Kavana
January 2 – February 2, 2020
Jewish thought suggests that the memory of an action is as primary as the action itself. This is to say that when my hand is wounded, I remember other hands. I trace ache back to other aches—when my mother grabbed my wrist too hard pulling me across the intersection, when my great-grandmother’s fingers went numb on the ship headed towards Cuba fleeing the Nazis, when Miriam’s palms enduringly poured water for the Hebrews throughout their biblical desert journey—this is how the Jew is able to fathom an ache. Because no physical space is a constant for the Jewish diaspora, time and the rituals that steep into it are centered as a mode of carrying on. The bloodline of a folktale, a tradition, a song, pulses through interpretation and enactment. Treating photographs in Kavana as such, I explore notions of Jewish memory, narrative heirlooms, and interpretive image making.

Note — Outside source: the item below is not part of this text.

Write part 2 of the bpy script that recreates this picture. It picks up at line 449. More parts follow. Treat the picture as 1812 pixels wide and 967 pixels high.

The works are positioning themselves in the past as memories, in the present as stories being told, and in the future as rituals to interpret and repeat. To encounter an image in this way is not only to ask what it feels like, but to ask: what does it remember like?
Actions Performed on the Last Day of Kaddish
At the tombstone unveiling,
You scoop a rock from the dirt layered above your grandmother’s purified body.

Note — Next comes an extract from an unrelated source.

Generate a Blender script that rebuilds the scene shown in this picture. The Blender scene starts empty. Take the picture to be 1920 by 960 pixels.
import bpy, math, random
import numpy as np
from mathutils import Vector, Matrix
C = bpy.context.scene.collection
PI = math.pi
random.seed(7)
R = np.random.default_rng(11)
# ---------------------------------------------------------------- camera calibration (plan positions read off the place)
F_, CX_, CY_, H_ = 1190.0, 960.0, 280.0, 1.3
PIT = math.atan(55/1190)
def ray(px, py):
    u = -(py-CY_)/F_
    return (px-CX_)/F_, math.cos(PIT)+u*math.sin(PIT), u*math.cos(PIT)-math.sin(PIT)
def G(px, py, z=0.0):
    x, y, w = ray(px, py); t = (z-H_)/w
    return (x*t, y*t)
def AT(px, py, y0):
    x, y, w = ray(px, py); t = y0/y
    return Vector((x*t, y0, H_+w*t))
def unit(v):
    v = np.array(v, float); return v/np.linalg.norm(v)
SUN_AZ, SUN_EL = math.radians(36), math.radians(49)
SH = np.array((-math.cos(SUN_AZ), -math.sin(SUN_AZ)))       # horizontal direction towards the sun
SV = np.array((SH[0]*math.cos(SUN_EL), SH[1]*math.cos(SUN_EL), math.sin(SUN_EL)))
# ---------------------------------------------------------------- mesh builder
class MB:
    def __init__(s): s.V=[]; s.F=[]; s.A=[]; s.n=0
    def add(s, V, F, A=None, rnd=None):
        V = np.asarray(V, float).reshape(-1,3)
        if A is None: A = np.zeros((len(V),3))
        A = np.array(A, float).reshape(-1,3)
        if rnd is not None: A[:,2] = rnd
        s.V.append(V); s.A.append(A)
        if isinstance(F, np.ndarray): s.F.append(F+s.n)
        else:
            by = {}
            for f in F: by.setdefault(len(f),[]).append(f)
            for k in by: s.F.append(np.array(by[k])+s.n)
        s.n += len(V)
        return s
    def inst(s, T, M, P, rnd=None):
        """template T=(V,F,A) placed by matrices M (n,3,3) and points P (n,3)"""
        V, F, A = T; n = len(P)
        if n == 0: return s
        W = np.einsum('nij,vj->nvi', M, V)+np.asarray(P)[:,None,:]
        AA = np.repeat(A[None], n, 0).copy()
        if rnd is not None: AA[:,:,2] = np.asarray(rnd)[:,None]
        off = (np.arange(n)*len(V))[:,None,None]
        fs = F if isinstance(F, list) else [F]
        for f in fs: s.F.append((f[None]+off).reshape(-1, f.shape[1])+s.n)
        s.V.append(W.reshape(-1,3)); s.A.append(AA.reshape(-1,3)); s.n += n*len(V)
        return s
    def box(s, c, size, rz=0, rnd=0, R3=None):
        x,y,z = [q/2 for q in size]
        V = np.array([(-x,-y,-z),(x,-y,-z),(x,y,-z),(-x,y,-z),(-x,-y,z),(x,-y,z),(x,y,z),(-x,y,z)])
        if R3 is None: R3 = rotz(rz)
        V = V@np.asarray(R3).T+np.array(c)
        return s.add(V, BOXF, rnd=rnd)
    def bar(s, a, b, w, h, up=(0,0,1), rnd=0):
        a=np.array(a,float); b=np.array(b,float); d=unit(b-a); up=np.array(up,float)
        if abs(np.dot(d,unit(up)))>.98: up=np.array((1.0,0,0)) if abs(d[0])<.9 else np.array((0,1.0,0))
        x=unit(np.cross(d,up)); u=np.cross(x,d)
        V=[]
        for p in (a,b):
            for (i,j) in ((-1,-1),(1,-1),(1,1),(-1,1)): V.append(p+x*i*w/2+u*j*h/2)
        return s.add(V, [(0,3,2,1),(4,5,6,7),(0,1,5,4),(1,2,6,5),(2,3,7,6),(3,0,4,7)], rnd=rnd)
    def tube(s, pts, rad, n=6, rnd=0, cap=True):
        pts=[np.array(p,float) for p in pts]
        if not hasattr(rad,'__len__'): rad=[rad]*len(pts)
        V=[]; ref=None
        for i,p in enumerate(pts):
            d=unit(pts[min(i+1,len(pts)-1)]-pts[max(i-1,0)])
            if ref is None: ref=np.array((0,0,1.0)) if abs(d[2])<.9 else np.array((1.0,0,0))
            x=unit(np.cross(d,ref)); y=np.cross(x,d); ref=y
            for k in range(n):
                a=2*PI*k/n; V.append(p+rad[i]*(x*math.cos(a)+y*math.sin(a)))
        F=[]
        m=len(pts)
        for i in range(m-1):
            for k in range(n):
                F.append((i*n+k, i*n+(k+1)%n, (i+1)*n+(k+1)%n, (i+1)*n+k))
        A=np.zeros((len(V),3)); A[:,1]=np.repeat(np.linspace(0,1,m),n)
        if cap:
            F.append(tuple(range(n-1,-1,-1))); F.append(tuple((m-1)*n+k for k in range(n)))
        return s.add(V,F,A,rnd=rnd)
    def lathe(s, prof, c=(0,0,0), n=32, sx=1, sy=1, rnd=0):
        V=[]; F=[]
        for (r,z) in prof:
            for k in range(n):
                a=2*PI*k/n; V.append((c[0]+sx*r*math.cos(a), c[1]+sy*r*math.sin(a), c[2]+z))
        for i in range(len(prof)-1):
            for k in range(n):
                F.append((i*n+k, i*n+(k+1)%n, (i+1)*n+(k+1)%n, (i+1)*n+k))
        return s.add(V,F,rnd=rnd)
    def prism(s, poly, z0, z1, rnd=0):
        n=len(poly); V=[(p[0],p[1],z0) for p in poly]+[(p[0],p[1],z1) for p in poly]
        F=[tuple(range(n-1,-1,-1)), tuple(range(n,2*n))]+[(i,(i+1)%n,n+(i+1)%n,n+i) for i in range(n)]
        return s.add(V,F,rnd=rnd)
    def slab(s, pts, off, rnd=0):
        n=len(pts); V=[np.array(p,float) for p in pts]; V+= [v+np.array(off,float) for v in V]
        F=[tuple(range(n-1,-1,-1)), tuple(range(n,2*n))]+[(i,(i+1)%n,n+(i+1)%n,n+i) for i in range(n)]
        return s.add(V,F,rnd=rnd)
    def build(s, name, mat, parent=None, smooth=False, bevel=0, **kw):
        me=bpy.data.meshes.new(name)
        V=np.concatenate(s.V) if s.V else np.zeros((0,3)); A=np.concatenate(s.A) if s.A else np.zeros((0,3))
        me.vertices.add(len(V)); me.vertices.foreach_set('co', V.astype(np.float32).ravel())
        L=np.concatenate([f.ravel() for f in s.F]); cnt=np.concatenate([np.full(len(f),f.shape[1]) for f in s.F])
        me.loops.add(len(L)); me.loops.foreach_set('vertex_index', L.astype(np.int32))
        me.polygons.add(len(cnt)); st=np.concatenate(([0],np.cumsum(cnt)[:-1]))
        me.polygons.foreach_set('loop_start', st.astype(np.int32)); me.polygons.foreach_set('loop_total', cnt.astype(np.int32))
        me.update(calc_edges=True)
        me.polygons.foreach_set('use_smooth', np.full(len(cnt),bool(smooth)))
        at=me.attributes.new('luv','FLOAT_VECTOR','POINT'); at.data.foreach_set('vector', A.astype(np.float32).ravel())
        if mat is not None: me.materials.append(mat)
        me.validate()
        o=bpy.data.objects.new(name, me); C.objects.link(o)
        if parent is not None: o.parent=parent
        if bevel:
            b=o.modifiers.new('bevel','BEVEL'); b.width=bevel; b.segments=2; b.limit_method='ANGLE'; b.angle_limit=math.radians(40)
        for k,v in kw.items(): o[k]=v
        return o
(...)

You dig a tangled mass of red thread out of your pocket.
You pull a single string out from the veiny heap,
clip it loose with the edge of your tooth.
Tie the string in a circle around the rock.
Double knot the loop.
Place it on top of the grave marker.
You pull another thread loose.
You wrap it around your mother’s wrist.
You double knot the loop.
Both of you:
hands raised, palms up,
Your mother fastens another circle around yours.
A stitch is lost unless it is knotted.
Hannah Altman is a Jewish-American artist from New Jersey. Her work interprets relationships between body, interiority, feminine performance, and lineage, exploring the structures that perpetuate them using photographic-based media. She has recently exhibited at the Virginia Museum of Contemporary Art, the Pittsburgh Cultural Trust, Junior High Gallery in Los Angeles, and the University of Passau in Germany. Her work has been published in the Carnegie Museum of Art Storyboard, Vanity Fair, Huffington Post, and i-D. She has delivered lectures on her work and research across the country, including at Yale University, the Society for Photographic Education’s Southeast Conference, and Six x Ate artist lecture series. She is an MFA candidate at Virginia Commonwealth University and the 2019 recipient of the Bertha Anolic Israel Travel Award.